My brother said that you could not show emotion and survive. It was indeed a miracle that my brother survived. He was a designated flame thrower and infantry man. The life of a flame thrower is short because the Japanese snipers were always targeting flame throwers. At one point he made the decision to take out some pillboxes. Giuliano's thinking was that either he took the pillbox out or they died. God must have been with him bcause he did take out the pillbox. He said that he hated the job but he had to do it. The odor of burning flesh is horrible when you throw the flames into the tunnels.
Giuliano also said that the life cycle was altered, in other words, you didn't eat when you were supposed to, you did not sleep when you were supposed to and often you lived on the chocolate rations.

Mt Suribachi (Iwo Jima) was another miscalulation by the Americans. There were 21,000Japanese ready to defend Mt. Suribachi. It became a fortress. Kurabyashi was the Japanese High Commander.
There existed a bond between the American men that helped them to win. They were fighting against the iron will of the Japanese that made the fighting extremely vicious.
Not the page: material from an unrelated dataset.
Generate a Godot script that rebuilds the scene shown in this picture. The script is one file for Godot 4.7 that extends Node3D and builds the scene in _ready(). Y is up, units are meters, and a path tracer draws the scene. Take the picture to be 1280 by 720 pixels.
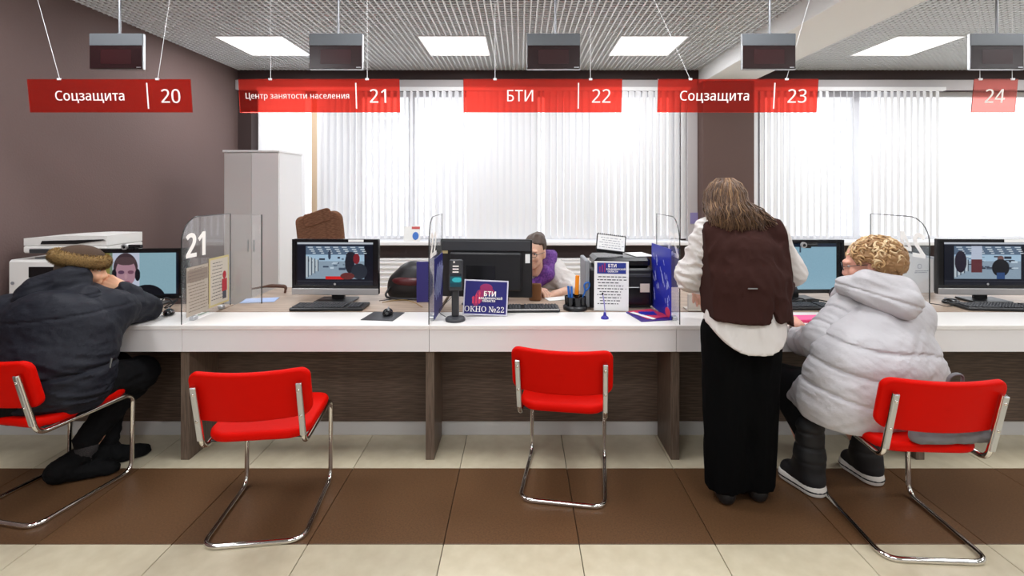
extends Node3D

func _ready() -> void:
	setup_view()
	setup_materials()
	lights()
	build_room()
	build_blind("white vertical blind across the long window behind windows 21 and 22", -3.28, 2.12, 0.945, 2.80, 6.27, [[-2.62, 32.0], [-2.5, 40.0], [-2.0, 50.0], [-1.2, 80.0], [-0.66, 64.0], [0.2, 24.0], [0.29, 70.0], [2.2, 27.0]], [[-2.70, -2.52]])
	build_blind("white vertical blind on the right window beside the brown column", 2.93, 5.32, 0.945, 2.80, 6.27, [[3.4, 27.0], [3.9, 36.0], [4.4, 58.0], [6.0, 30.0]], [])
	radiator(-1.5, 1.1, "white slatted radiator under the window behind window 21")
	radiator(0.45, 1.5, "white slatted radiator under the window behind the clerk")
	radiator(5.4, 1.4, "white slatted radiator under the right window")
	build_counter()
	hanging_sign(-2.73, 1.085, "Соцзащита", "20", 0.09, -0.132, "red hanging sign reading Соцзащита 20 in front of the brown wall", 3.32, false, [-0.22, 0.12])
	hanging_sign(-1.335, 1.07, "Центр занятости населения", "21", 0.0535, -0.146, "red hanging sign reading Центр занятости населения 21")
	hanging_sign(0.151, 1.055, "БТИ", "22", 0.105, -0.151, "red hanging sign reading БТИ 22 over the clerk")
	hanging_sign(1.449, 1.065, "Соцзащита", "23", 0.09, -0.154, "red hanging sign reading Соцзащита 23 over the standing woman", 3.32, false, [-0.36, 0.23])
	hanging_sign(3.16, 0.292, "", "24", 0.1, 0.0, "small red hanging sign reading only 24, window glare painted into its paler colour", 3.32, true)
	led_display(-2.655, "dark queue display on a pole nearest the brown left wall")
	led_display(-1.211, "dark queue display on a pole above the red sign numbered 21, left of the centre")
	led_display(0.221, "dark queue display on a pole above the sign reading БТИ over the clerk")
	led_display(1.637, "dark queue display on a pole above the head of the standing woman, beside the beam")
	led_display(3.137, "dark queue display on a pole above the small sign numbered 24")
	build_chairs()
	build_back_furniture()
	build_window20()
	build_window21()
	build_window22()
	build_window23()
	build_window24()
	build_people()

# ---------------------------------------------------------------- small tools
const FOC := 623.0
const EYE := 1.571
var taken := {}
var mats := {}

func W(px: float, py: float, z: float) -> Vector3:
	# the point at depth z behind a spot of the photograph
	return Vector3((px - 650.0) * z / FOC, EYE - (py - 236.0) * z / FOC, -z)

func numbered(called: String) -> String:
	if not taken.has(called):
		taken[called] = 0
		return called
	taken[called] += 1
	return "%s_%03d" % [called, taken[called]]

func tag(o: Node, label: String, category: String, group := "", kind := "") -> Node:
	o.set_meta("label", label)
	o.set_meta("category", category)
	if group: o.set_meta("group", group)
	if kind: o.set_meta("kind", kind)
	return o

func thing(called: String, label: String, category: String, at := Vector3.ZERO, turn := 0.0, group := "") -> Node3D:
	var o := Node3D.new()
	o.name = numbered(called)
	add_child(o)
	o.position = at
	o.rotation.y = turn
	tag(o, label, category, group)
	return o

func dup(root: Node3D, label: String, at: Vector3, turn := 0.0) -> Node3D:
	var r: Node3D = root.duplicate()
	r.name = numbered(str(root.name).rstrip("_0123456789"))
	add_child(r)
	r.position = at
	r.rotation.y = turn
	r.set_meta("label", label)
	return r

func part(parent: Node, called: String, shape, m: Material, at := Vector3.ZERO, rot := Vector3.ZERO) -> MeshInstance3D:
	var o := MeshInstance3D.new()
	o.name = called
	o.mesh = shape.done() if shape is Mb else shape
	o.material_override = null
	if o.mesh.get_surface_count():
		o.set_surface_override_material(0, m)
	o.position = at
	o.rotation = rot
	parent.add_child(o, true)
	return o

func single(called: String, shape, m: Material, label: String, category: String, at := Vector3.ZERO, rot := Vector3.ZERO, group := "") -> MeshInstance3D:
	var o := part(self, numbered(called), shape, m, at, rot)
	tag(o, label, category, group)
	return o

func struct(called: String, shape, m: Material) -> MeshInstance3D:
	var o := part(self, called, shape, m)
	o.set_meta("kind", "structure")
	return o

func mat(key: String, c: Color, rough := 0.6, metal := 0.0, spec := 0.5) -> StandardMaterial3D:
	if mats.has(key): return mats[key]
	var m := StandardMaterial3D.new()
	m.resource_name = key
	m.albedo_color = c
	m.roughness = rough
	m.metallic = metal
	m.metallic_specular = spec
	mats[key] = m
	return m

func c8(r: int, g: int, b: int) -> Color:
	return Color(r / 255.0, g / 255.0, b / 255.0)

func noise_tex(freq: float, size: int, lo: Color, hi: Color, oct := 4, sd := 1) -> NoiseTexture2D:
	var n := FastNoiseLite.new()
	n.noise_type = FastNoiseLite.TYPE_SIMPLEX_SMOOTH
	n.seed = sd
	n.frequency = freq
	n.fractal_octaves = oct
	var g := Gradient.new()
	g.set_color(0, lo)
	g.set_color(1, hi)
	var t := NoiseTexture2D.new()
	t.width = size
	t.height = size
	t.seamless = true
	t.noise = n
	t.color_ramp = g
	return t

func height_tex(freq: float, size := 256, oct := 3, cell := false, sd := 3) -> NoiseTexture2D:
	var n := FastNoiseLite.new()
	n.noise_type = FastNoiseLite.TYPE_CELLULAR if cell else FastNoiseLite.TYPE_SIMPLEX_SMOOTH
	n.seed = sd
	n.frequency = freq
	n.fractal_octaves = oct
	var t := NoiseTexture2D.new()
	t.width = size
	t.height = size
	t.seamless = true
	t.noise = n
	return t

func triplanar(m: StandardMaterial3D, scale: Vector3, world := false) -> StandardMaterial3D:
	m.uv1_triplanar = true
	m.uv1_world_triplanar = world
	m.uv1_scale = scale
	return m

func bump(m: StandardMaterial3D, t: Texture2D, cm: float) -> StandardMaterial3D:
	m.heightmap_enabled = true
	m.heightmap_texture = t
	m.heightmap_scale = cm
	return m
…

The Japanese became even more incensed when the flag was raised at Mt. Suribachi. Three of the six men who raised the flag were later killed. The area became known as the meat grinder because of the Japanese ferocity in defending it.
My brother, Giuliano said that near the end of the battle there was a ghostly pull from the dead to have you stay with them.
He resisted the pull thinking that far too many men had already died including Ernie Pyle the correspondent.
Because Admiral Turner miscalculated the number of the Japanese it took much longer and many lives to win in Okinawa.
The battle for Shuri Castle was another brutal battle. My brother said that often there were hand to hand combat battles. He somehow managed to survive.
When all was said and done, over 38,000 Americans were wounded and 12,000 killed in battle.
6 weeks after victory at Okinawa bombs exploded over Hiroshima and Nagasaki.
There was no sympathy for the enemy that had inflicted so much pain and suffering for so long.
My brother Giuliano was happy because he was being trained for the invasion of Japan when the bombs were dropped.
If you asked my brother why he survived he would credit God never his own abitlities. Just because a person lacks education does not mean that that person is unintelligent.
When my brother died he had his guns behind his bed. I don't think that the WW11 experience ever left him; he was not afraid of dying.
When he left Italy his grandfather said "Fatti coraggio," never knowing the true meaning of courage that his grandson would show in Okinawa!


IVANO SAYS: Two very important dates slipped by us almost without notice. Seventy years ago, September 1,1939, Hitler's German Army invaded Poland and World War II began. Sixty-four years ago, August 15,1945, Japan surrendered, thus ending the War.
Nancy's article above reminds us all of the countless bloody battles that were fought inbetween those years. Thanks Nancy.